Professor Susan Benesch, who coined the term “dangerous speech.” Photo courtesy of American University

The guidebook draws on the work of American University Professor Susan Benesch, who coined the term “dangerous speech” to mean speech that increases the risk for violence for a group of people.

Brown also uses the term “dangerous speech” as opposed to “hate speech.” As Benesch has argued, hate speech is not always dangerous — a person yelling ethnic slurs within earshot of no one, for example, is guilty of hate speech but likely not dangerous speech.

Benesch says countering dangerous speech is a new field, and the work is hard. The emotions that underlie dangerous speech tend to be visceral, and once dangerous speech is disseminated, its damage is often done.

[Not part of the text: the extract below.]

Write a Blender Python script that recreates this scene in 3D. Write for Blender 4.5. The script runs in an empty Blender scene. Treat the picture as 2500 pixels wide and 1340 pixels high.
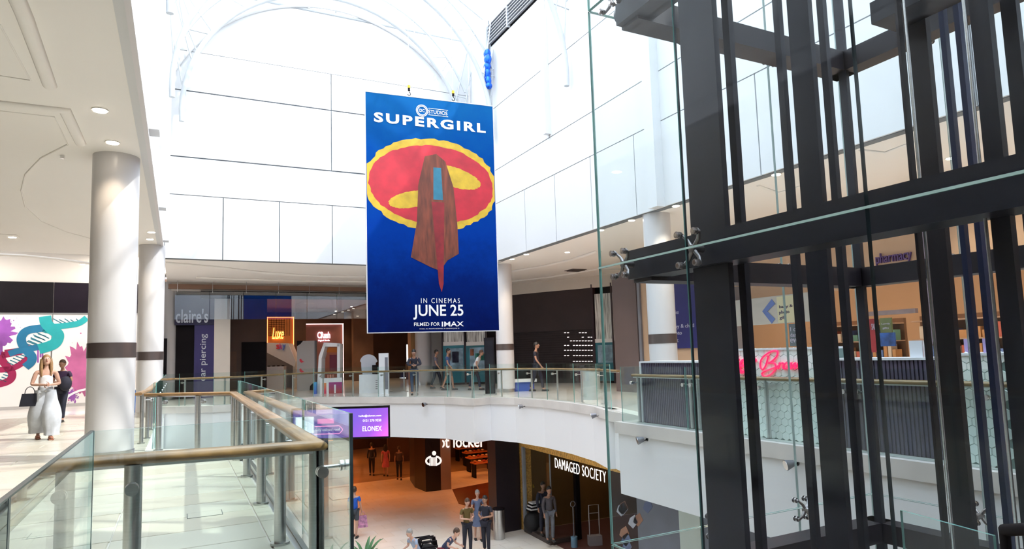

The internet and social media make it easier to spread such speech, and the possibility of anonymity emboldens offenders.

So while effective examples of countering dangerous speech online are uncommon, they are notable, said Benesch, who is just finishing a two-year study of the phenomenon.


She gives the example of the response to a slew of racist tweets in 2014 denigrating the newly crowned Miss America, who was Indian-American and wrongly assumed to be Muslim and Arab. “More like #MissTerrorist” read one tweet. But Twitter users confronted the racist tweeters online, leading some of those who made the original comments to apologize, and delete what they had written.

Among the preliminary conclusions of Benesch’s study: Trying to eliminate dangerous speech is rarely the best strategy.

“Instead of trying to censor all of this speech, which would be difficult or impossible, we try to inoculate people against it, to make them less susceptible to it,” Benesch said.

But she also warns of the limits of her field.

“Counter speech can perhaps be a useful tool, but it is certainly not the solution all by itself,” she said.

“The way parents raise their kids has got to be number one.”